Elsewhere the tone can be more bantering, especially during the often acerbic interludes that demonstrate the spiky energy between Cave and Ellis, a prickly love born of decades of close friendship and fertile creative conflict. Dominik asks Cave how Ellis came to be such a central collaborator, within the Bad Seeds and without. "He took a subordinate role and slowly, one by one, took out each member of the Bad Seeds," deadpans Cave. "I'm the next to go. He's singing a lot more, I've noticed."
Marianne Faithfull shows up to contribute a spoken-word backwash to one of the tracks and, imperious despite her oxygen tube, is horrified on Ellis' behalf when she hears him being called "Woz." Cave relates with self-deprecating glee the time he'd been complaining about the filming process to his son Earl, only to be told to "stop being such a pussy." These lighter moments counterpoint Cave on more reflective form, as when he speaks about his blog "The Red Hand Files," and how answering readers' questions keeps him "at the better end of nature." Most germane to the more restrained form this film takes, there's his declaration that he no longer defines himself through his occupation. This is Cave as a "husband, father, friend, citizen" first, and a musician thereafter.
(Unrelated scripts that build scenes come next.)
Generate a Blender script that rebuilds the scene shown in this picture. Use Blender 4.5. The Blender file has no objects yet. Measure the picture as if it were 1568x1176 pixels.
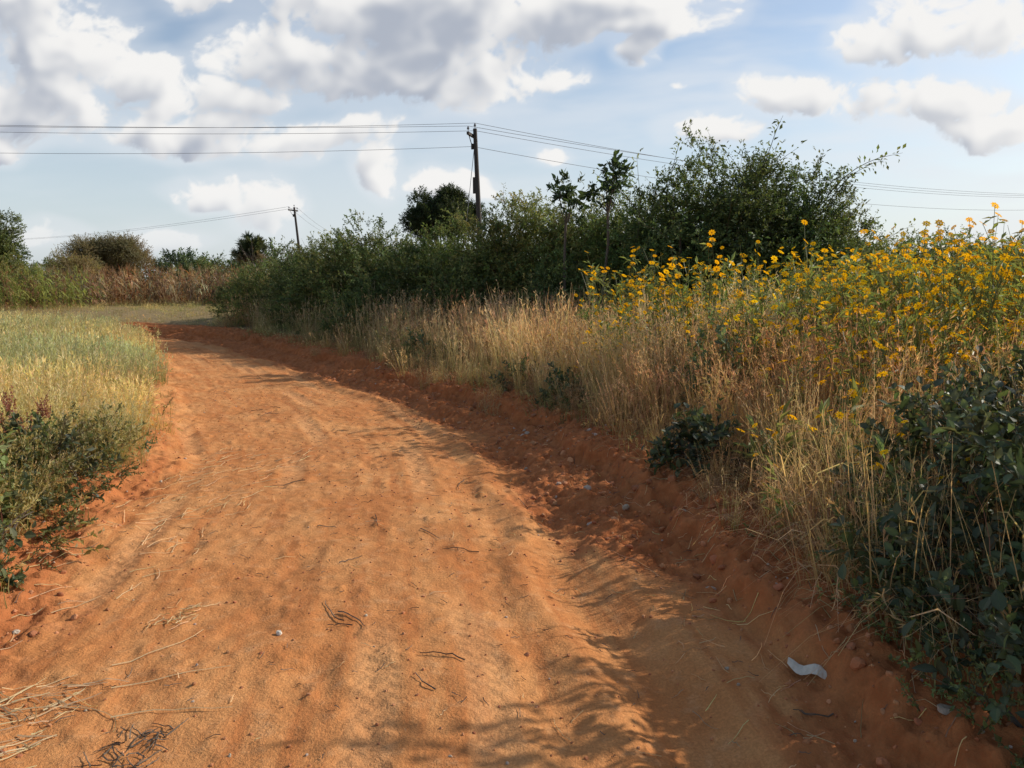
import bpy, math, random
import numpy as np
from mathutils import Vector

R = random.Random(7)
G = np.random.default_rng(11)
scene = bpy.context.scene
COL = scene.collection

# ------------------------------------------------------------------ noise
TAB = np.random.default_rng(3).random((256, 256)) * 2 - 1
def vnoise(x, y, seed=0):
    x = np.asarray(x, float) + seed * 17.3; y = np.asarray(y, float) + seed * 9.1
    xi = np.floor(x).astype(int); yi = np.floor(y).astype(int)
    fx = x - xi; fy = y - yi
    fx = fx*fx*(3-2*fx); fy = fy*fy*(3-2*fy)
    a = TAB[xi & 255, yi & 255]; b = TAB[(xi+1) & 255, yi & 255]
    c = TAB[xi & 255, (yi+1) & 255]; d = TAB[(xi+1) & 255, (yi+1) & 255]
    return (a*(1-fx)+b*fx)*(1-fy) + (c*(1-fx)+d*fx)*fy
def fbm(x, y, o=4, seed=0):
    s = 0; am = .5
    for i in range(o):
        s = s + am*vnoise(x*2**i, y*2**i, seed+i); am *= .5
    return s
def ss(a, b, x):
    t = np.clip((x-a)/(b-a), 0, 1); return t*t*(3-2*t)
def ga(x): return np.exp(-x*x)

# ------------------------------------------------------------------ road centre line
CP = np.array([(-.3,-30,2.2),(-.3,-4,2.2),(-.42,2.4,2.2),(-.62,3.9,2.15),(-.97,5.8,2.2),(-1.2,7.2,2.1),
      (-2.05,9.1,2.05),(-3.05,11.1,1.95),(-4.8,14.6,1.7),(-6.75,18,1.5),(-8.6,20.9,1.3),(-10.5,22.9,1.25),
      (-13,24.3,1.2),(-20,26,1.2),(-45,28,1.2)])
_s = np.concatenate([[0], np.cumsum(np.hypot(np.diff(CP[:,0]), np.diff(CP[:,1])))])
_t = np.arange(0, _s[-1], .2)
_c = np.stack([np.interp(_t, _s, CP[:,k]) for k in range(3)], 1)
_k = np.exp(-(np.arange(-8,9)/4.)**2); _k /= _k.sum()
CL = np.stack([np.convolve(np.pad(_c[:,k], 8, mode='edge'), _k, 'valid') for k in range(3)], 1)
TN = np.gradient(CL[:,:2], axis=0); TN /= np.linalg.norm(TN, axis=1)[:,None]
NR = np.stack([TN[:,1], -TN[:,0]], 1)
def road_coords(x, y):
    x = np.asarray(x, float).ravel(); y = np.asarray(y, float).ravel()
    idx = np.empty(len(x), int)
    for i in range(0, len(x), 20000):
        d = (x[i:i+20000,None]-CL[None,:,0])**2 + (y[i:i+20000,None]-CL[None,:,1])**2
        idx[i:i+20000] = d.argmin(1)
    dx = x-CL[idx,0]; dy = y-CL[idx,1]
    sd = dx*NR[idx,0]+dy*NR[idx,1]
    tt = _t[idx] + dx*TN[idx,0]+dy*TN[idx,1]
    lat = np.sign(sd)*np.hypot(dx,dy)
    sd = np.where(np.hypot(dx,dy) > 3, lat, sd)
    return sd, tt, CL[idx,2]
def red_mask(sd,hw,x,y):
    er=sd-hw; el=-sd-hw
    n=.5*fbm(x*.8,y*.8,3,21); o=.55*ss(6,3,y)
    lf=.35+.65*ss(8,5,y)
    return np.clip(ss(-1.45,-.75,er+n-o)+ss(-.75+.4*ss(5,8,y),-.2+.2*ss(5,8,y),el+n*lf)*.9*lf,0,1)
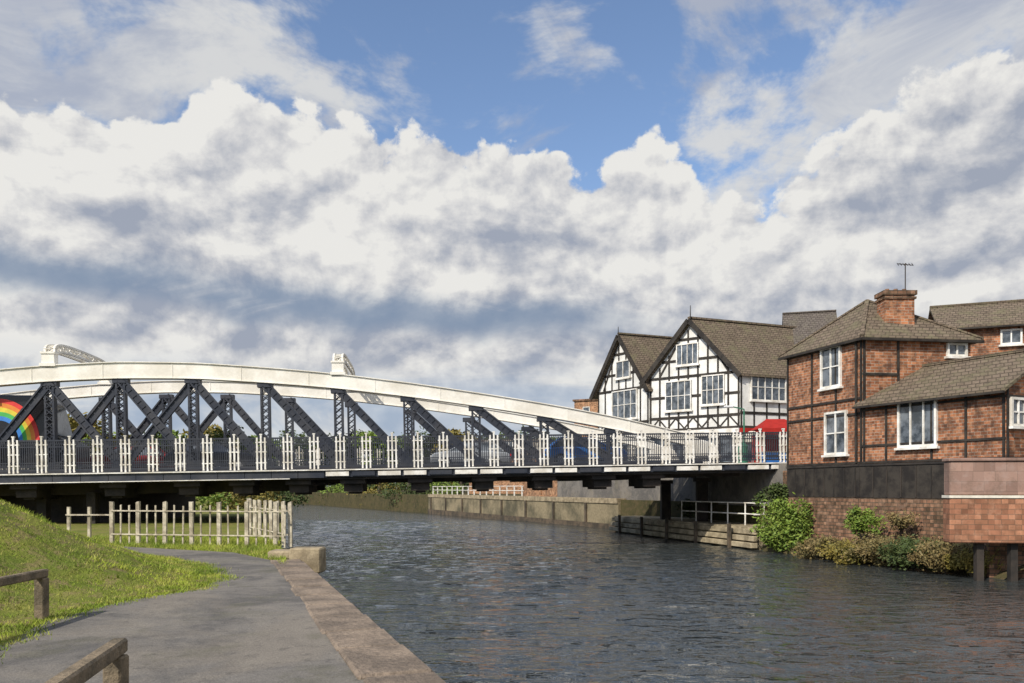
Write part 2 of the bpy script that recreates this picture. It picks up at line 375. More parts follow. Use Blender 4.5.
def fence(pts,label,step=.25,bigk=4):
    t=thing('post_fence',label,'fence',(pts[0][0],pts[0][1],1.2),'cream post and rail fences under the bridge')
    P=samp(pts,int(sum(math.hypot(b[0]-a[0],b[1]-a[1]) for a,b in zip(pts,pts[1:]))/step)+1)
    for i,(x,y) in enumerate(P):
        big=i%bigk==0; h=1.2 if big else 1.1; r=.05 if big else .02
        lx=random.uniform(-.02,.02)
        MB().hexa([(x-r,y-r,1.15),(x+r,y-r,1.15),(x+r,y+r,1.15),(x-r,y+r,1.15)]+[(x+lx+a*r,y+b*r,1.2+h+random.uniform(-.02,.03)) for a,b in ((-1,-1),(1,-1),(1,1),(-1,1))]).build('post','postw',t)
    for z in (.28,.95):
        m=MB()
        for a,b in zip(pts,pts[1:]): m.beam((a[0],a[1]-.06,1.2+z),(b[0],b[1]-.06,1.2+z),.03,.035)
        m.build('rail','postw',t)
fence([(-11.5,23.0),(-6.25,22.0)],'cream painted post fence facing the path under the bridge',.28,3)
fence([(-6.2,22.4),(-8.9,27.2),(-10.2,31)],'cream painted post fence running back along the river edge',.75,1)
t=thing('post_fence','few separate weathered posts left of the cream fence below the bridge end','fence',(-13,23.3,1.2))
for x in (-12.9,-12.3): MB().box(x-.04,x+.04,23.25,23.33,1.1,2.25).build('post','postw',t)
MB().box(-12.95,-11.6,23.2,23.24,2.0,2.04).build('rail','postw',t)
# ---------------------------------------------------------------- bridge
P0=Vector((-21.8,34.0)); P1=Vector((13.1,37.7)); e=(P1-P0).normalized(); nn=Vector((-e.y,e.x)); BZ=3.35; SL=.018; BL=(P1-P0).length
def bs(px,t=0):
    u=(px-512)/F0; Px=P0.x+nn.x*t; Py=P0.y+nn.y*t
    return (u*Py-Px)/(e.x-u*e.y)
def bh(px,py,t=0):
    s=bs(px,t); Y=P0.y+nn.y*t+e.y*s; return s, CZ+(HZ-py)/F0*Y-BZ-SL*s
bridge=thing('swing_bridge','long riveted swing bridge with cream arched top chords and dark trusses over the river','bridge',(P0.x,P0.y,BZ),rot=(0,-math.atan(SL),math.atan2(e.y,e.x)))
Z0=Vector((0,0,0)); ORG[bridge.name]=Z0
T1=2.1; W=6.4; T2=T1+W; TE=T2+2.1
sL=bs(-330); sR=BL+.3
MB().box(sL,sR,0.05,TE-.05,-.32,-.02).build('deck','under',bridge)
MB().box(sL,sR,T1+.35,T2-.35,-.018,.05).build('roadway','asphalt',bridge)
for t_ in (0,TE-.02):
    m=MB(); m2=MB(); s=sL; br=bs(300); k=0
    while s<sR-.1:
        s1=min(s+1.14,sR)
        if s>br:
            (m2 if k%3 else m).box(s+.07,s1-.07,t_-.1,t_+.06,-.27,-.08); m.box(s,s1,t_-.02,t_+.04,-.32,-.06)
        else: m.box(s+.01,s1-.01,t_-.06,t_+.08,-.34,-.03)
        s=s1; k+=1
    m.build('fascia','navy',bridge); m2.build('fascia','white',bridge)
    MB().box(sL,sR,t_-.15,t_+.05,-.02,.03).build('edge_strip','white',bridge)
    MB().box(sL,bs(290),t_-.12,t_+.02,-.38,-.345).build('edge_strip','white',bridge)
    m=MB(); m.box(sL,sR,t_+.1,t_+.3,-.42,-.33); m.build('edge_girder','under',bridge)
for t_ in (T1,T2):
    se=bs(300); MB().box(se,sR-2,t_-.2,t_+.2,-.55,-.32).build('main_girder','under',bridge)
    MB().box(sL,se,t_-.2,t_+.2,-.9,-.32).build('main_girder','under',bridge)
for px in (-60,20,110,185,240,297,352,420,485,545,605,655):
    s=bs(px); m=MB(); m.box(s-.55,s+.55,.25,TE-.35,-.62,-.32); m.box(s-.42,s+.42,.5,T1+1.2,-.98,-.62); m.box(s-.22,s+.22,.7,T1+.9,-1.08,-.98); m.build('cross_girder','under',bridge)
top=[(-260,414),(-140,388),(-60,377),(0,371),(52,366.5),(120,363),(200,364),(280,369.5),(340,375),(420,385),(500,397),(560,407),(620,418.5),(690,435)]
th=[13,14,14,14.5,15,15.5,15,14.5,14,13.5,13,13,12.5,11.5]
TC=[bh(x,y,T1) for x,y in top]; TB=[(a[0],a[1]-k/F0*35.5) for a,k in zip(TC,th)]
def interp(L,s):
    for a,b in zip(L,L[1:]):
        if s<=b[0]: return a[1]+(b[1]-a[1])*(s-a[0])/(b[0]-a[0])
    return L[-1][1]
ss=[TC[0][0]+(TC[-1][0]-TC[0][0])*i/70 for i in range(71)]
def sm(L,s): return (interp(L,s-.9)+interp(L,s)*2+interp(L,s+.9))/4 if TC[0][0]+1<s<TC[-1][0]-1 else interp(L,s)
vp=[bs(x,T1) for x in (-310,-235,-162,-90,-20,52,123,195,267,340,409,477,545,612)]
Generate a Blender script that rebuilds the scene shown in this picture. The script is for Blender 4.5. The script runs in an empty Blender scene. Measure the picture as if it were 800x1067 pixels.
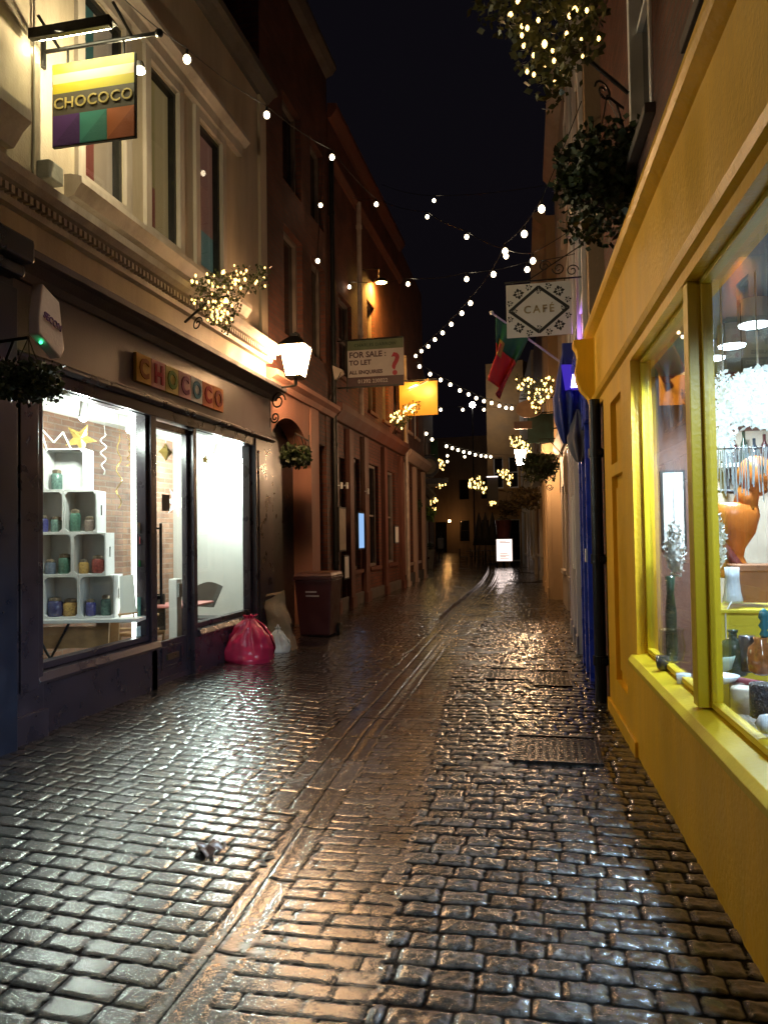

Still, in the music itself he is fully invested. In much the same way that Dominik lets the ragged edges of the moviemaking show, only for such deconstruction to be forgotten the instant Robbie Ryan's camera takes off on one of its floating arcs, Cave can expose the cogs and crankshafts of his creative process without lessening the lovely, sometimes transcendent effect of the music. "It's a long way to find peace of mind," goes the repeated, tenebrous refrain of "Hollywood," one of the film's standout tracks. "This Much I Know to Be True" feels like a report delivered from some brief stop on that ongoing journey, in songs made of grandeur and grief and a strange sort of gratitude at the prospect of learning to live in grace with all these ghosts.